24 Hours in Ancient Athens

by Philip Matyszak
First sentence: “Welcome to Athens in 416 BC.”
Support your local independent bookstore: buy it there!
Content: There’s some frank talk about sex. It would be in the History section (I think) of the bookstore, if we had it.

This little book is a quick, accessible, peek into what life was (probably) like in ancient Athens. Beginning at midnight and going for 24 hours, each chapter (which is an hour on the clock) highlights a different person, from slaves to merchants, soldiers to priestesses, doctors to smugglers. There are “famous” people, like Sophocles and Hippocrates, but most people are invented by Matyszak, based on the research he’s done into Athens.

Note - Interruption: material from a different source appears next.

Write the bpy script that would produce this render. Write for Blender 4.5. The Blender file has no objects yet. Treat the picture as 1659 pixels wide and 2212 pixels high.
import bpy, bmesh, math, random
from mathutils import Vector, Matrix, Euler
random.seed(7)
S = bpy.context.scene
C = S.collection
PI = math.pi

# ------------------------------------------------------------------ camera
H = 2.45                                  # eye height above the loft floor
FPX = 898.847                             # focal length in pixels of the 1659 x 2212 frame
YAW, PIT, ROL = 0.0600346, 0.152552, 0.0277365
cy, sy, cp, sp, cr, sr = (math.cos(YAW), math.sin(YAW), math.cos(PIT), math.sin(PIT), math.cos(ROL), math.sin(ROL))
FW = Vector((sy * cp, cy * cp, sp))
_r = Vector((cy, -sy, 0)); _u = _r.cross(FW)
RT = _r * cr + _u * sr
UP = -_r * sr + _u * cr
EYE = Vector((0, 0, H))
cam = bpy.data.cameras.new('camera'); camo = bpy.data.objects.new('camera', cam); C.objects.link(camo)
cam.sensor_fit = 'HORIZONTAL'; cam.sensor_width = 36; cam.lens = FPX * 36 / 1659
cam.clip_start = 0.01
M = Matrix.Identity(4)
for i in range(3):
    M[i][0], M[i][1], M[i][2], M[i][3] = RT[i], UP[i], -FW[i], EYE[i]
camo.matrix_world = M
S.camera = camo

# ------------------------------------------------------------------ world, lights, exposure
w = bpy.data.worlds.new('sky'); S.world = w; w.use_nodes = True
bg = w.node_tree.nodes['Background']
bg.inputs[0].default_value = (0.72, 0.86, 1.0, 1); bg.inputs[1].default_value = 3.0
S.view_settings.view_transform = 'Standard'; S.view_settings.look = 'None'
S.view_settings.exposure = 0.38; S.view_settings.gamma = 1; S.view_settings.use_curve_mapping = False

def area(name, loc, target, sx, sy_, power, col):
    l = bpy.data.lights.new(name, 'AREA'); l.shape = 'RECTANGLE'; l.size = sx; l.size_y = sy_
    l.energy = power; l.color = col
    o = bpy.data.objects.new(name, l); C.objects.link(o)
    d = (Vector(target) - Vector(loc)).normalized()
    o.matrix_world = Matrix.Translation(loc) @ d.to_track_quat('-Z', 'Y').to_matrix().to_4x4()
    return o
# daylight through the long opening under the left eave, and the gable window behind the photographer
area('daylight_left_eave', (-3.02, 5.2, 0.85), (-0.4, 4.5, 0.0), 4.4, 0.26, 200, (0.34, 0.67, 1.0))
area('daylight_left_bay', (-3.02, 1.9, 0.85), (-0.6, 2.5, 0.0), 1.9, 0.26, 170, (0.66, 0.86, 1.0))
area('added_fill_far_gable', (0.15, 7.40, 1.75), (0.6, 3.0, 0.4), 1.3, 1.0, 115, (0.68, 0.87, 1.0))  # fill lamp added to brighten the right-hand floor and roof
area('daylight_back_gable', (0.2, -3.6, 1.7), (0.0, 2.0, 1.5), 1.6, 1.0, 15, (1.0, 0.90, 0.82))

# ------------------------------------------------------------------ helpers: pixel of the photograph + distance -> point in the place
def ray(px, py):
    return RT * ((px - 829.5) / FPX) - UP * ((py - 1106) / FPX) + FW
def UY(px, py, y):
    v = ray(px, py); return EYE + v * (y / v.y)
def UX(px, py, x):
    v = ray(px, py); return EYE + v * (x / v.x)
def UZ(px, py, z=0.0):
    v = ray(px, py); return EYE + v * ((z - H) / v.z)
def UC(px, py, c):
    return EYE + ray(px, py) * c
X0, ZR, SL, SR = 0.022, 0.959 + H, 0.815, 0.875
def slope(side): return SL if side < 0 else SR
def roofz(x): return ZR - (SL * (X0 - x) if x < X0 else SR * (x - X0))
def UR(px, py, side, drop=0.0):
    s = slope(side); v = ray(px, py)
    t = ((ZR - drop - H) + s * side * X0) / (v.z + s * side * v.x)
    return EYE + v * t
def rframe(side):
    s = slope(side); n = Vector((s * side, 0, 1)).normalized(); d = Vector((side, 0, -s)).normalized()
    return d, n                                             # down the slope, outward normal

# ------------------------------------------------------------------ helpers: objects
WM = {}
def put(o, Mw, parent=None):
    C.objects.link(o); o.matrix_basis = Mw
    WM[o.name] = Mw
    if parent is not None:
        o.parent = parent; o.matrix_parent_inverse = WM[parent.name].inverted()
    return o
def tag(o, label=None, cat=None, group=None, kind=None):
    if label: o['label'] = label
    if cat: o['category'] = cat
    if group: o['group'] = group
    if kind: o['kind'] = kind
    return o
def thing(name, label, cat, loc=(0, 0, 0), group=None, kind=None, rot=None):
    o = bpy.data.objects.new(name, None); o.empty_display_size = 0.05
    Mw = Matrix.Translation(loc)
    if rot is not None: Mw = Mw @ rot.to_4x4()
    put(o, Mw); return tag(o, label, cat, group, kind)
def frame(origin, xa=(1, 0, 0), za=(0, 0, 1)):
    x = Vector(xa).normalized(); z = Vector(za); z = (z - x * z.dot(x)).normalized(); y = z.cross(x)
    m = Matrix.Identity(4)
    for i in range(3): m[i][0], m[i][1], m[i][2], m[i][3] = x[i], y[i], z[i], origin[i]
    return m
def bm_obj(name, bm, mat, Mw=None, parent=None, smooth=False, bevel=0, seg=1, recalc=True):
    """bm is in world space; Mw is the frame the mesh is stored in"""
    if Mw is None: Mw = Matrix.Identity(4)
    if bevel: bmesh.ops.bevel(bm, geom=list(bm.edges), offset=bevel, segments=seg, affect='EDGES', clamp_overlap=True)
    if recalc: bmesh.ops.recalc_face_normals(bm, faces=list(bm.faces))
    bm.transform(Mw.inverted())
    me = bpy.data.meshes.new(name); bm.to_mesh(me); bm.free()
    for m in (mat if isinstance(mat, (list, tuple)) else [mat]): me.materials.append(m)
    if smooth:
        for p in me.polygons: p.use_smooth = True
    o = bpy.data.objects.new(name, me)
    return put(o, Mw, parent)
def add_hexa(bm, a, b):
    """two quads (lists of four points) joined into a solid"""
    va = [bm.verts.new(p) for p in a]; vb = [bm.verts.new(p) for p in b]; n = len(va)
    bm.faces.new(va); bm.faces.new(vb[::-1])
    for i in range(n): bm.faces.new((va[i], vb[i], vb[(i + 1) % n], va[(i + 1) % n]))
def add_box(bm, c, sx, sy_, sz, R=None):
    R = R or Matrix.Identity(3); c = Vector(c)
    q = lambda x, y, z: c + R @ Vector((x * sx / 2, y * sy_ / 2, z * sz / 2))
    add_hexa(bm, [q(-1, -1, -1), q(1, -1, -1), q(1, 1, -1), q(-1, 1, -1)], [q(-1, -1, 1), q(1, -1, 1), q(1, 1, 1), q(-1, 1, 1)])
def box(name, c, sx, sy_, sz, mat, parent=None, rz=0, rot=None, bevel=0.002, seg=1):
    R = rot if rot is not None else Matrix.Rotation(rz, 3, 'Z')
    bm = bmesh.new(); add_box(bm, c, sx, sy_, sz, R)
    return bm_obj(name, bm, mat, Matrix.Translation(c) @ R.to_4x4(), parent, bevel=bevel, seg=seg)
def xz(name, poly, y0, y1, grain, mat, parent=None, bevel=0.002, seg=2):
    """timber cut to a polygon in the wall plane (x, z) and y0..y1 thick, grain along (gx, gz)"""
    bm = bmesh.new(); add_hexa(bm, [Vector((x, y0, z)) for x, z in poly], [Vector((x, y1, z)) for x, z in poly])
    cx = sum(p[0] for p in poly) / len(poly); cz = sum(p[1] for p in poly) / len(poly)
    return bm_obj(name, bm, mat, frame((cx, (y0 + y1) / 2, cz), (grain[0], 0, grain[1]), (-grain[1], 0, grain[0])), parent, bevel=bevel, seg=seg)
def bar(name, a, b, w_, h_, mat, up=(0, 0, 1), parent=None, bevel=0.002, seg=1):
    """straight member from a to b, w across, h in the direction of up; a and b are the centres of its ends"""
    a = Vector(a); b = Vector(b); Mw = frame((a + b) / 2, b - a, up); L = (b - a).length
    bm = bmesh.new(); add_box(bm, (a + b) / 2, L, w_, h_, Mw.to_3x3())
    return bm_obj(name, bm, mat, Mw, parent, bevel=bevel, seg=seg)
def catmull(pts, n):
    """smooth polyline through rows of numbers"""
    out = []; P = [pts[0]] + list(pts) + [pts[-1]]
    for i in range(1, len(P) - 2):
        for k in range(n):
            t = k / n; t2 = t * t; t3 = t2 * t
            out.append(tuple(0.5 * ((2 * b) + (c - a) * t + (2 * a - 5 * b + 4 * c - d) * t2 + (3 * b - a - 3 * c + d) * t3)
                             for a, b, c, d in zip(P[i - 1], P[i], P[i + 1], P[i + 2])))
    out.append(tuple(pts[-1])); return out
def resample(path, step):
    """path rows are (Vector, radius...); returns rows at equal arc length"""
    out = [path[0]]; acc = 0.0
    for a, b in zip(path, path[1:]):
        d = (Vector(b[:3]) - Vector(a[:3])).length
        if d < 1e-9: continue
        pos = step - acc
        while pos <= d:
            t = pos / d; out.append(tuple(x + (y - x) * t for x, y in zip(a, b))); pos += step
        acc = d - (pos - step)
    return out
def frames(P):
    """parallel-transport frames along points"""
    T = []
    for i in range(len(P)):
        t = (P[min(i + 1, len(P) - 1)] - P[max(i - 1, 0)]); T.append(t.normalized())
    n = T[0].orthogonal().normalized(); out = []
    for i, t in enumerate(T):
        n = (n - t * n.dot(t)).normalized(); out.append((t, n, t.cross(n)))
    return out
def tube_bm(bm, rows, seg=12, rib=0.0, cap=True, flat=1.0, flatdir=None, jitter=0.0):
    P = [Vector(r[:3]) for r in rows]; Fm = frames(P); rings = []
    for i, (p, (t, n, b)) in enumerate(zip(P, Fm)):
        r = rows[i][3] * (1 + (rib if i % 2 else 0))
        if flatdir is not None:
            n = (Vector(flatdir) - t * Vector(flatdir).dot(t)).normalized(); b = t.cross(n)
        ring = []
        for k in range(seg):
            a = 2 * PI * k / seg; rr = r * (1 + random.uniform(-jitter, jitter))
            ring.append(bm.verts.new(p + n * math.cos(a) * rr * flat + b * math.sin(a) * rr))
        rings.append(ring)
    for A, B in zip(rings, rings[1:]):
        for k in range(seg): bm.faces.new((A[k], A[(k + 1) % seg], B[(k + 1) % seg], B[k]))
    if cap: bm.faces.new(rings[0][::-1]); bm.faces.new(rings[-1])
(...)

So, it’s not really history, because most of the people are fictionalized. But it’s also not really fiction, because the information is based in fact. It’s this weird grey area.

It’s also not something I’d usually read, but a friend of mine teaches a class about Ancient Greece and she picked it for our book group. I ended up finding it fascinating though. It’s not one that needs to be read straight through (the stories don’t really build on one another), but can be dipped into on occasion. It’s very readable and accessible, even though there are a lot of names of places and people that I had to let wash over me.

I’m not sure who I’d recommend it to, though. If you have an interest in the daily lives of the people who lived in Athens, then this is the book for you.